Critics also slam Stewart’s brief association (if any) with the Unite the Right Rally organizer in Charlottesville. Like Trump, Stewart has condemned white supremacy, including on the Left, and he denounced the violence, which erupted on both sides, including Antifa. The media chose to ignore the violence on the Left. Nevertheless, Stewart has sparred valiantly against this bias many times, especially on CNN. Check out his victory lap on the segment, too.
Stewart’s opponents played the “alt-right” and the race card up until Primary Day, and Stewart carried the nomination. Yes, it was close, with Pastor E. W. Jackson taking 12 percent of the vote, too. Pastor Jackson’s views are as conservative as Stewart’s, so one can surmise that they will gravitate toward Stewart in the general election.
The attacks from the media, left and right, against Corey Stewart sound a lot like Trump Derangement Syndrome. One Fox Newscaster at the outset described him as the guy who wanted to protect the Confederate statues throughout Virginia. Does this make Stewart that controversial? In 2017, Democrat Ralph Northam stopped campaigning against the removal of the statues, and even Ed Gillespie talked about preserving Virginia’s heritage.
Stewart is not a blackguard but the vanguard candidate which Virginia Republicans need to support. The state has gone from purple to blue since since the mid-2000s. From the DC Swamp to the biased left-wing media, plus mass migration, Virginia is not the ruby-red paradise it used to be.
Instead of rejecting the GOP Establishment playbook of focusing on general income issues and running an “inclusive” campaign, Virginia’s “conservative” political class needs to confront the hard-left policies implemented by the growing Democratic cohort. Illegal immigration is ruining the Old Dominion, and a new class of Republicans like Stewart are tackling the issue head-on.
Is that a political playbook for failure?
Stewart’s primary victory includes precincts in Northern Virginia, which had been dragging the state down. He has voiced the concerns of middle-income families have been feeling the economic pinch. He champions the small businesses are competing with illegal aliens--both workers and employers!-- who don’t play by the rules. He openly embraces President Trump’s record and rhetoric. Like the President, Stewart is a fighter who will wage a “vicious campaign” to brand Tim Kaine as a corporate stiff, a Hillarybot who will sell the country to the lowest bidder. At this victory party, Stewart chanted with stalwarts “Lock Her Up!”

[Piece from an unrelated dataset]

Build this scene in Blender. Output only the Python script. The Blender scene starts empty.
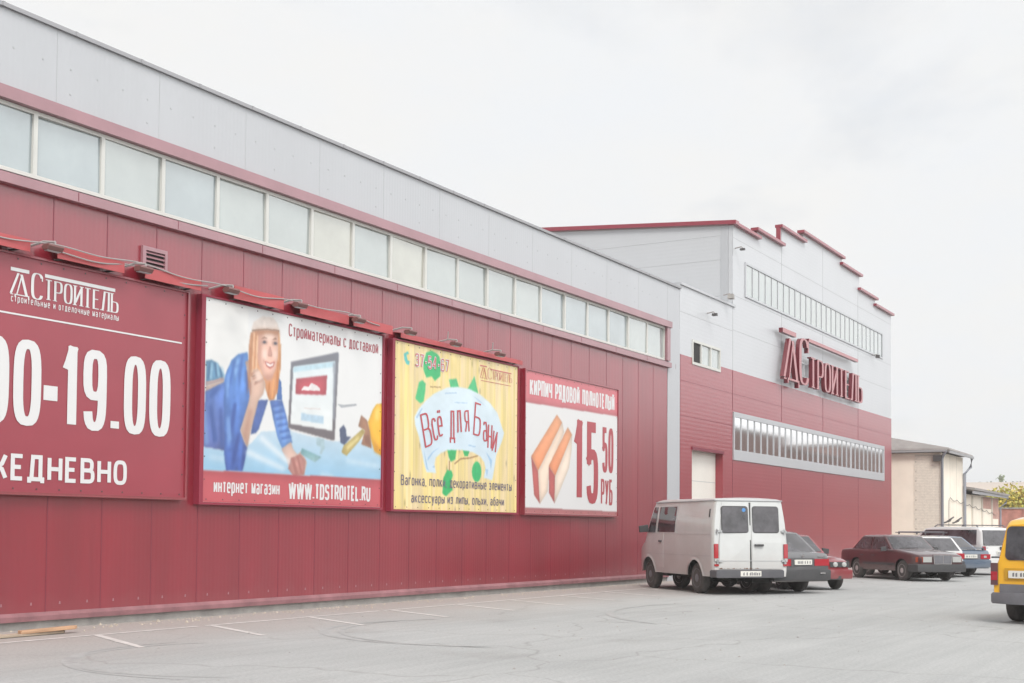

The Establishment backed Freitas because he was not Corey, with a storied military career and the backing of diverse interest groups. He still lost, though, since Stewart had a strong political machine from his chairmanship on Trump campaign in 2016 and his failed gubernatorial bid the next year. But for some fake polls which suggested that he didn’t have a chance, Stewart would have been the nominee. He lost that race by only one percentage point. He won the U.S. Senate primary by the same margin. Poetic justice, perhaps.

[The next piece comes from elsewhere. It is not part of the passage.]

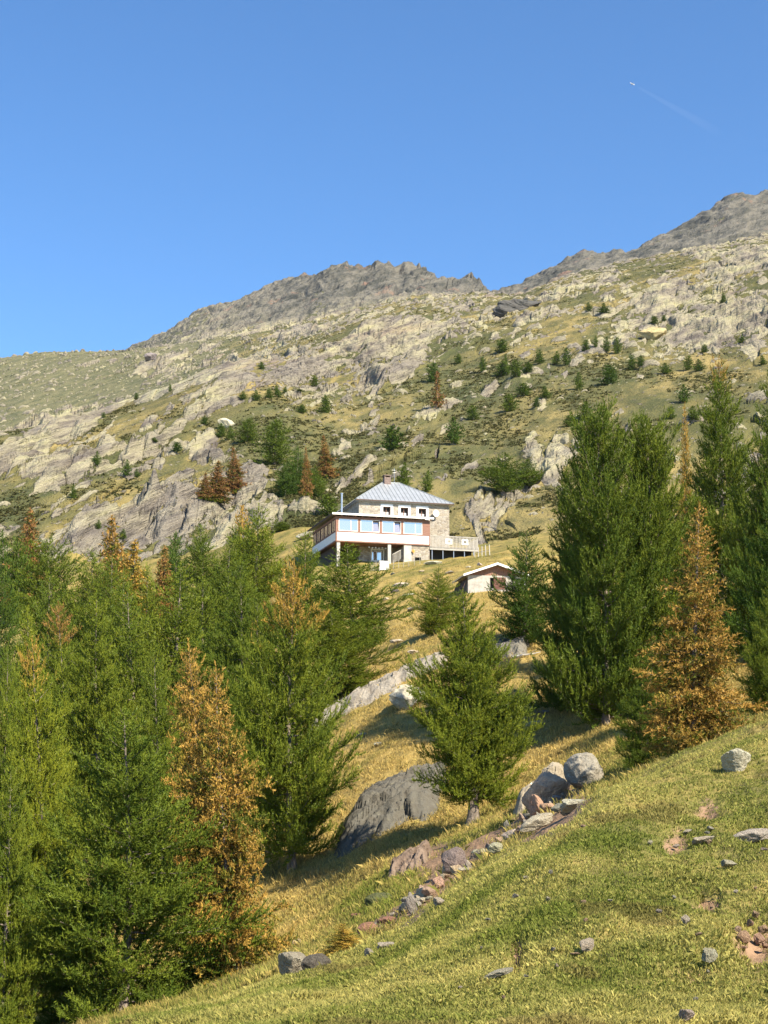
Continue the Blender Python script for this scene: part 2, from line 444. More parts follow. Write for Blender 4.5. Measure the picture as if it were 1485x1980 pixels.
def rock_colour(t, P, scl=1.0):
    """pale lichened gneiss with grey-violet, ochre and dark streaks"""
    lo = t.noise(P, .06 * scl, 4, .6); mid = t.noise(P, .30 * scl, 5, .65); hi = t.noise(P, .9 * scl, 5, .65)
    c = t.ramp(mid, [(.32, (.15, .13, .115)), (.43, (.265, .235, .18)), (.54, (.37, .335, .225)), (.68, (.43, .405, .225))])
    c = t.mix(t.ramp(lo, [(.50, 0.0), (.66, .9)]), c, t.mix(t.ramp(hi, [(.35, 0.0), (.6, 1.0)]), (.15, .135, .125), (.28, .25, .205)))
    c = t.mix(t.ramp(t.noise(P, .07 * scl, 2), [(.62, 0.0), (.72, .4)]), c, (.30, .205, .145))
    return t.mix(t.ramp(hi, [(.33, .65), (.5, 0.0)]), c, (.085, .075, .07))


def mat_mountain():
    t = NT('mountain_ground')
    P = t.coord('Position')
    pu = t.n('ShaderNodeVectorMath', {0: P, 1: (DC * .26, -.27 * DS * .26, DS * .26)}, operation='DOT_PRODUCT').outputs['Value']
    pv_ = t.n('ShaderNodeVectorMath', {0: P, 1: (-DS, -.27 * DC, DC)}, operation='DOT_PRODUCT').outputs['Value']
    pw_ = t.n('ShaderNodeVectorMath', {0: P, 1: (0, .12, 0)}, operation='DOT_PRODUCT').outputs['Value']
    PS = t.n('ShaderNodeCombineXYZ', {0: pu, 1: pv_, 2: pw_}).outputs[0]
    rk, lush, cg = t.attr('rock').outputs['Fac'], t.attr('lush').outputs['Fac'], t.attr('crag').outputs['Fac']
    g1, g2, g3 = t.noise(PS, .10, 4, .6), t.noise(PS, .5, 4, .65), t.noise(P, 1.7, 3, .6)
    grass = t.ramp(g1, [(.32, (.075, .080, .028)), (.43, (.125, .118, .042)), (.53, (.200, .165, .062)), (.66, (.34, .26, .10))])
    grass = t.mix(t.ramp(g2, [(.40, .75), (.56, 0.0)]), grass, (.062, .070, .028))
    grass = t.mix(t.ramp(g3, [(.60, 0.0), (.75, .6)]), grass, (.36, .29, .12))
    grass = t.mix(lush, grass, t.mix(t.ramp(g2, [(.35, 0.0), (.62, 1.0)]), (.052, .066, .026), (.11, .112, .044)))
    rc = rock_colour(t, PS, 1.0)
    cragc = t.mix(t.ramp(t.noise(PS, .16, 6, .7), [(.40, 0.0), (.58, 1.0)]), (.078, .080, .070), (.175, .165, .138))
    cragc = t.mix(t.ramp(t.noise(P, .05, 3), [(.62, 0.0), (.72, .7)]), cragc, (.27, .16, .115))
    rc = t.mix(cg, rc, cragc)
    edge = t.math('ADD', rk, t.math('MULTIPLY', t.math('SUBTRACT', t.noise(PS, .8, 5, .7), .5), 1.3))
    f = t.ramp(edge, [(.47, 0.0), (.57, 1.0)])
    st = t.ramp(t.noise(t.n('ShaderNodeMapping', {'Vector': PS, 'Scale': (2.2, 1.5, 3)}).outputs[0], 1.0, 3, .6), [(.63, 0.0), (.66, 1.0)])
    f = t.math('MAXIMUM', f, t.math('MULTIPLY', st, t.math('SUBTRACT', 1.0, t.math('MULTIPLY', lush, .8)), clamp=True))
    grass = t.mix(t.ramp(t.noise(P, 3.2, 3, .7), [(.36, .55), (.5, 0.0)]), grass, (.055, .060, .026))
    cragg = t.mix(t.ramp(g2, [(.4, 0.0), (.6, 1.0)]), (.10, .105, .055), (.17, .16, .085))
    col = t.mix(f, t.mix(t.attr('dull').outputs['Fac'], grass, cragg), rc)
    strat = t.noise(t.n('ShaderNodeMapping', {'Vector': PS, 'Scale': (.6, 1.5, 1.0)}).outputs[0], .55, 6, .7)
    hgt = t.math('ADD', t.math('MULTIPLY', strat, t.math('ADD', t.math('MULTIPLY', f, 1.6), .25)), t.math('MULTIPLY', g3, .35))
    return t.pbr(col, .95, normal=t.bump(hgt, 2.2, .9), spec=.15)


def mat_meadow():
    t = NT('meadow_ground')
    P = t.coord('Position')
    n1, n2 = t.noise(P, .9, 4, .6), t.noise(P, 5.0, 4, .65)
    dry, soil_, rk = t.attr('dry').outputs['Fac'], t.attr('soil').outputs['Fac'], t.attr('rock').outputs['Fac']
    c = t.mix(t.math('ADD', dry, t.math('MULTIPLY', t.math('SUBTRACT', n2, .5), .8), clamp=True), (.075, .095, .024), (.34, .25, .085))
    c = t.mix(t.ramp(n1, [(.34, .6), (.5, 0.0)]), c, (.085, .075, .035))
    c = t.mix(t.ramp(t.math('ADD', soil_, t.math('MULTIPLY', t.math('SUBTRACT', n2, .5), .9)), [(.4, 0.0), (.6, 1.0)]), c, t.mix(n2, (.13, .08, .05), (.36, .24, .15)))
    return t.pbr(c, .95, normal=t.bump(n2, .12, .9), spec=.1)


M_MOUNT, M_MEADOW = mat_mountain(), mat_meadow()


def strip(name, r0, r1, mat):
    """mesh rows r0..r1 of the land as one sheet"""
    rows, cols = r1 - r0 + 1, len(GPX)
    v = np.stack([HX[r0:r1 + 1], GY[r0:r1 + 1], HZ[r0:r1 + 1]], -1).reshape(-1, 3)
    i = (np.arange(rows - 1)[:, None] * cols + np.arange(cols - 1)[None]).ravel()
    f = np.stack([i, i + 1, i + cols + 1, i + cols], 1)
    return tag(np_mesh(name, v, f, mat, smooth=(mat is M_MEADOW)), kind='structure')


dryf = np.clip(.56 + .75 * fbm((GX * .8 + GY * .6) / 5.0, (GY * .8 - GX * .6) / 1.6, 701, 4) + .30 * noise2(GX / 7, GY / 7, 711), 0, 1)
dryf = np.clip(dryf + .42 * sstep(3.7, 4.4, SS) * (1 - sstep(6.4, 7, SS)), 0, 1)
dryf = np.clip(dryf - blobs([(690, 1740, 90, 60, 0, .45), (1190, 1640, 60, 50, 0, .25), (1170, 1870, 120, 60, 0, .25), (1000, 1760, 120, 40, 0, .1)]), 0, 1)
for name, k0, k1, mat in (('meadow', 0, 3, M_MEADOW), ('hillside', 3, 8, M_MEADOW), ('mountain', 8, 16, M_MOUNT)):
    r0, r1 = ROW0[k0], ROW0[k1]
    o = strip(name, r0, r1, mat)
    sl = slice(r0, r1 + 1)
    if mat is M_MOUNT:
        lushf = lush = np.clip(blobs([(870, 770, 110, 50, 0, .8), (1000, 720, 110, 40, 0, .8), (630, 900, 110, 70, 20, .9), (640, 1000, 130, 50, 0, .8), (490, 830, 90, 40, 0, .7), (1300, 660, 120, 20, -8, .5), (1180, 725, 110, 25, 0, .6), (20, 1010, 70, 60, 0, 1), (15, 880, 50, 40, 0, .8), (230, 910, 110, 25, 20, .4), (950, 900, 150, 50, 0, .5), (620, 640, 80, 25, 0, .6), (800, 620, 60, 14, 0, .5), (300, 1040, 120, 20, 0, .5)]) + .35 * fbm(U_ / 50, W_ / 14, 801, 3), 0, 1)
        dull = np.maximum(crag, sstep(10.9, 11.2, SS) * (1 - sstep(380, 520, GPXX)))  # also greys the far left knoll, haze put into its grass colour
        attr(o, 'rock', np.clip(rock[sl], 0, 1)); attr(o, 'lush', lush[sl]); attr(o, 'crag', crag[sl]); attr(o, 'dull', dull[sl])
    else:
        attr(o, 'dry', dryf[sl]); attr(o, 'soil', soil[sl]); attr(o, 'rock', rock[sl])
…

Or not. The anti-Trump GOP establishment (The Weekly Standard’s Bill Kristol, former Virginia Lieutenant Governor Bill Bolling, among others) would rather lose than back their candidate. Should their arrogant diffidence worry the Stewart campaign or the GOP’s chances to defeat Tim Kaine? The same Beltway Bevy of newsstand conservatives rejected Trump—and he’s our President. Previous statewide candidates ignored illegal immigration (Cuccinelli) or stayed away from the President (Ed Gillespie), and they lost. Who cares what “yesterday’s men” have to say?

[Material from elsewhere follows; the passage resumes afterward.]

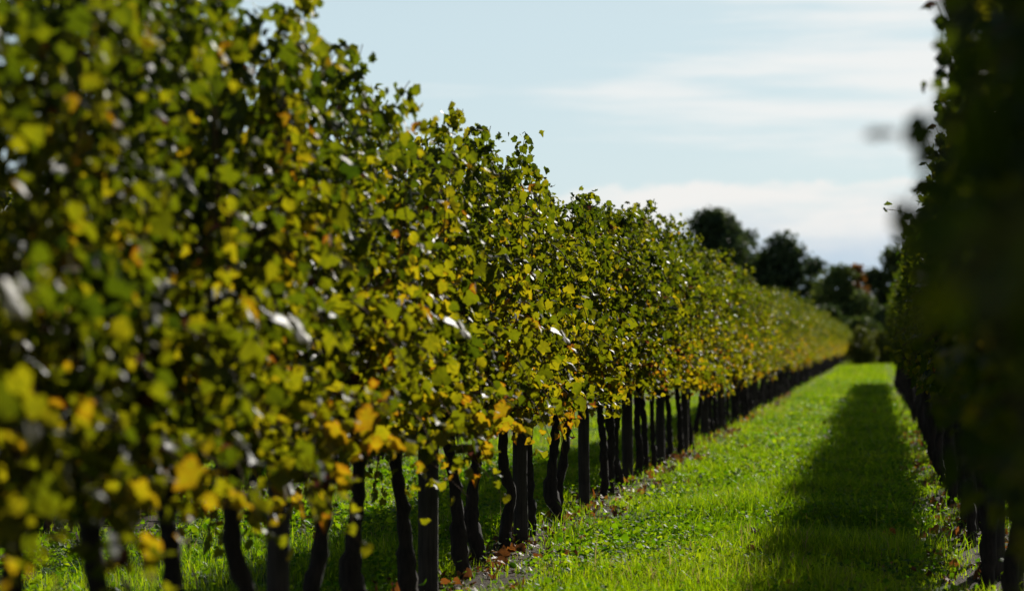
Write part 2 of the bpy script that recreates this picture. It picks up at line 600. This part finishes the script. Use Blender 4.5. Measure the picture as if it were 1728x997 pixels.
GROUP_L = 'grapevines of the long left row'
last = -1
used_labels = {}
for i, y in enumerate(vine_y):
    fi = int(rg.integers(0, 12))
    while fi == last:
        fi = int(rg.integers(0, 12))
    last = fi
    if i in (0, 1, 2, 3, 5, 6, 7, 8, 9):
        fi = 18 + i % 3
    ti = [4, 0, 2, 5, 0, 1, 3, 2, 5, 0, 2, 1, 7, 2, 3, 0, 6, 2, 4, 0, 7][i] if i < 21 else int(rg.integers(0, 8))
    if i in (9, 10):
        ti = (5, 2)[i - 9]
    v = plant_vine(ROW_L + rg.normal(0, .02), y, fi, ti, float(np.clip(rg.normal(1.0, .045), .91, 1.08)) + (.06 if y < 9.5 else 0), False)
    before = [k for k, p in enumerate(post_y) if p <= y]
    if y < 31.0:
        look = TRUNK_LOOKS[ti]
        if not before:
            lab = 'blurred vine at the left edge, %s of the two before the first wooden post' % ORD[i]
        else:
            kpost = before[-1]
            nth = sum(1 for q in vine_y[:i] if q > post_y[kpost])
            lab = '%s, %s vine past the %s post of the left row' % (look, ORD[nth], ORD[kpost])
        tag(v, lab, 'grapevine', GROUP_L)
    elif y < 70:
        tag(v, 'yellowing vine in the middle stretch of the left row where trunks crowd together', 'grapevine', 'vines in the middle stretch of the left row')
    else:
        tag(v, 'small distant yellow green vine merging into the far end of the left row', 'grapevine', 'vines at the far end of the left row')

# right row, close beside the camera, and the second row seen under the left one
y = 1.9
i = 0
while y < 75:
    fi = 12 + int(rg.integers(0, 6))
    if i == 14:
        fi = 21
    v = plant_vine(ROW_R + rg.normal(0, .03) - .18 * float(np.clip((9.5 - y) / 3.5, 0, 1)), y, fi, int(rg.integers(0, 8)), float(np.clip(rg.normal(1.03, .05), .95, 1.12)), False)
    tag(v, 'shaded dark vine in the right row seen against the sun', 'grapevine', 'vines of the dark right row')
    y += .82 + rg.uniform(-.06, .06) if y < 30 else 1.05
    i += 1
y = 11.0
while y < 40:
    v = plant_vine(ROW_B + rg.normal(0, .03), y, int(rg.integers(0, 12)), int(rg.integers(0, 8)), 1.0, False)
    tag(v, 'dim vine of the row behind, glimpsed under the leaves of the left row', 'grapevine', 'vines of the row behind')
    y += .95

# ------------------------------------------------------------------ posts
def post_mesh(idx, w_=.074):
    rng = np.random.default_rng(900 + idx)
    n = 9
    z = np.linspace(-.1, 2.12, n)
    path = np.stack([rng.normal(0, .002, n), rng.normal(0, .002, n), z], 1)
    V, q, t = tube(path, np.full(n, w_ * .56), 12, rng, .015)
    return make_mesh('wooden_post', V, [q, t], M_POST, smooth=False)


PM = [post_mesh(i, w_) for i, w_ in enumerate((.080, .074, .086))]
for i, py in enumerate(post_y):
    o = link('wooden_post', PM[i % 3], None, (ROW_L + .0, py, 0))
    o.rotation_euler = (R(rg.normal(0, .6)), R(rg.normal(0, .8)), rg.uniform(0, 6))
    if py < 31:
        extra = {0: ', out of focus', 3: ' with slim trunks close on both sides', 4: ', clear of leaves at its foot'}.get(i, '')
        tag(o, 'dark weathered wooden post, %s along the left row%s' % (ORD[i], extra), 'post', 'wooden posts of the left row')
    else:
        tag(o, 'thin dark post far down the left row among the trunks', 'post', 'far wooden posts of the left row')
for py in np.arange(3.2, 40, 3.2):
    o = link('wooden_post', PM[int(py) % 3], None, (ROW_R, py, 0))
    o.rotation_euler = (0, R(rg.normal(0, .8)), rg.uniform(0, 6))
    tag(o, 'dark wooden post inside the shaded right row', 'post', 'wooden posts of the right row')

# ------------------------------------------------------------------ grass, clover, litter
def scatter(y0, y1, x0, x1, dens, rng):
    n = int((y1 - y0) * (x1 - x0) * dens)
    return np.stack([rng.uniform(x0, x1, n), rng.uniform(y0, y1, n)], 1)


def patchy(xy, s, seed):
    """smooth 0..1 pattern on the ground for tufts and thin spots"""
    r = np.random.default_rng(seed)
    v = np.zeros(len(xy))
    for k2 in range(7):
        a = r.uniform(0, 2 * np.pi)
        f = s * r.uniform(.6, 1.9)
        v += np.sin(f * (xy[:, 0] * np.cos(a) + xy[:, 1] * np.sin(a)) + r.uniform(0, 6.3))
    return np.clip(.5 + v / 5.2, 0, 1)


def soilness(x):
    d = np.min([np.abs(x - rx) for rx in (ROW_L + .10, ROW_R + .02, ROW_B)], axis=0)
    return np.clip((.40 - d) / .22, 0, 1)


rs = np.random.default_rng(77)
bands = [(2, 9, -1.9, 1.6, 350), (9, 22, -3.0, 1.9, 3000), (22, 42, -3.0, 2.0, 1600), (42, 85, -2.9, 2.2, 600), (85, 190, -3, 3, 150),
         (9, 26, -8.2, -3.0, 900), (26, 50, -9.5, -3.0, 330), (50, 100, -11, -2.9, 90)]
XY, DW = [], []
for y0, y1, x0, x1, dn in bands:
    pts = scatter(y0, y1, x0, x1, dn, rs)
    keep = rs.random(len(pts)) > soilness(pts[:, 0] + (patchy(pts, 2.4, 5) - .5) * .4) * .93
    pts = pts[keep]
    XY.append(pts)
    DW.append(np.full(len(pts), 1.0 if y0 < 22 else (1.5 if y0 < 42 else (2.4 if y0 < 85 else 5.0))))
XY = np.vstack(XY)
DW = np.concatenate(DW)
n = len(XY)
pt = patchy(XY, 3.0, 21)
pt2 = patchy(XY, .9, 22)
Hh = (.035 + .11 * pt * rs.uniform(.35, 1.3, n)) * rs.uniform(.7, 1.25, n)
tall = rs.random(n) < .03
Hh[tall] *= 1.7
az_ = rs.uniform(0, 2 * np.pi, n)
lean = rs.uniform(.1, .75, n)
d2 = np.stack([np.cos(az_), np.sin(az_)], 1)
wd = rs.uniform(.0016, .0036, n) * DW
side2 = np.stack([-np.sin(az_ + rs.normal(0, .7, n)), np.cos(az_ + rs.normal(0, .7, n))], 1)
base3 = np.concatenate([XY, ground_z(XY[:, 0], XY[:, 1])[:, None] - .005], 1)


def blade(tz, off, ws):
    c = base3.copy()
    c[:, :2] += d2 * (lean * Hh * off)[:, None]
    c[:, 2] += Hh * tz
    l, r = c.copy(), c.copy()
    l[:, :2] += side2 * (wd * ws)[:, None]
    r[:, :2] -= side2 * (wd * ws)[:, None]
    return l, r


b0l, b0r = blade(0, 0, .8)
b1l, b1r = blade(.55, .30, 1.0)
tipc = base3.copy()
tipc[:, :2] += d2 * (lean * Hh)[:, None]
tipc[:, 2] += Hh * (1 - .25 * lean)
V = np.stack([b0l, b0r, b1r, b1l, tipc], 1).reshape(-1, 3)
o5 = np.arange(n)[:, None] * 5
gt = np.clip(.42 + .30 * (pt2 - .5) + rs.normal(0, .22, n), 0, .94)
gt[rs.random(n) < .015 + .09 * patchy(XY, 1.4, 44) ** 3] = 1.0
grass = link('grass', make_mesh('grass', V, [o5 + np.array([[0, 1, 2, 3]]), o5 + np.array([[3, 2, 4]])], M_GRASS, {'tint': np.repeat(gt, 5)}))
tag(grass, 'short bright green grass covering the lanes between the rows', 'grass', kind='stuff')

# clover and broad weeds: small rounded leaflets on unseen stalks
HEX = np.array([(0, .5), (.0, .0), (.36, .12), (.5, .52), (.30, .92), (0, .86), (-.30, .92), (-.5, .52), (-.36, .12)])
HEXT = np.array([(0, i, i % 8 + 1) for i in range(1, 9)])
XYc, SZ = [], []
for y0, y1, x0, x1, dn, s in [(9, 22, -3.2, 1.2, 820, 1.0), (22, 42, -3.2, 1.4, 400, 1.2), (42, 80, -2.6, 1.4, 130, 1.7), (9, 26, -6.0, -3.2, 900, 1.35)]:
    pts = scatter(y0, y1, x0, x1, dn, rs)
    cl = patchy(pts, 1.7, 33)
    keep = (rs.random(len(pts)) < np.clip(cl * 1.5 - .15, .05, 1)) & (rs.random(len(pts)) > .9 * soilness(pts[:, 0]))
    pts = pts[keep]
    XYc.append(pts)
    SZ.append(np.full(len(pts), s))
XYc = np.vstack(XYc)
SZ = np.concatenate(SZ) * (rs.uniform(.012, .032, len(XYc)) + (rs.random(len(XYc)) < .08) * .018)
n = len(XYc)
Pc = np.concatenate([XYc, (ground_z(XYc[:, 0], XYc[:, 1]) + rs.uniform(.025, .115, n))[:, None]], 1)
Nc = rs.normal(0, .45, (n, 3)) + (0, 0, 1)
Tc = rs.normal(0, 1, (n, 3))
V, F, ti, ed = build_leaves(Pc, Nc, Tc, SZ, np.clip(rs.normal(.45, .30, n), 0, 1), rs, HEX, HEXT, .8)
clover = link('clover', make_mesh('clover', V, [F], M_CLOVER, {'tint': ti}))
tag(clover, 'low clover and broad leaved weeds growing through the grass', 'clover', kind='stuff')

# fallen leaves and prunings under the rows
pts = np.vstack([np.stack([rs.normal(ROW_L + .05, .22, 1500), rs.uniform(7, 60, 1500)], 1),
                 np.stack([rs.normal(ROW_R - .1, .25, 700), rs.uniform(6, 40, 700)], 1),
                 np.stack([rs.uniform(-1.8, .3, 60), rs.uniform(9, 50, 60)], 1)])
n = len(pts)
Pl = np.concatenate([pts, (ground_z(pts[:, 0], pts[:, 1]) + rs.uniform(.008, .03, n))[:, None]], 1)
Pl[-60:, 2] += .05
V, F, ti, ed = build_leaves(Pl, rs.normal(0, .35, (n, 3)) + (0, 0, 1), rs.normal(0, 1, (n, 3)), rs.uniform(.03, .07, n),
                            np.clip(rs.beta(1.7, 1.5, n), 0, 1), rs, curl=1.6)
litter = link('fallen_leaves', make_mesh('fallen_leaves', V, [F], M_LITTER, {'tint': ti}))
tag(litter, 'brown and orange fallen vine leaves lying on the bare soil', 'fallen leaves', kind='stuff')
tw = []
for k2 in range(420):
    rx = ROW_L + rs.normal(.02, .17) if k2 < 300 else ROW_R + rs.normal(-.1, .2)
    py = rs.uniform(8, 40)
    a = rs.uniform(0, np.pi)
    L = rs.uniform(.08, .42)
    u = np.linspace(-.5, .5, 5)
    pa = np.stack([rx + np.cos(a) * L * u + rs.normal(0, .008, 5), py + np.sin(a) * L * u + rs.normal(0, .008, 5), np.zeros(5)], 1)
    pa[:, 2] = ground_z(pa[:, 0], pa[:, 1]) + .006 + np.abs(rs.normal(0, .010, 5))
    tw.append(tube(pa, np.linspace(.005, .0025, 5), 4))
V, Pq = join(tw)
twigs = link('prunings', make_mesh('prunings', V, Pq, M_CANE))
tag(twigs, 'scattered brown vine prunings on the soil under the rows', 'prunings', kind='stuff')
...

Republican voters have rejected the corporatist, globalist Bush-Boehner brand of Republicanism. They want Trumplicanism, an America First political party which looks out for the little guy, the suburban family, the working-class blue-collar man, and the minority voters who want to enjoy the American Dream as Americans. Stewart supports those values, and Virginians should support, or prepare for the Old Dominion to become the Democratic Domination.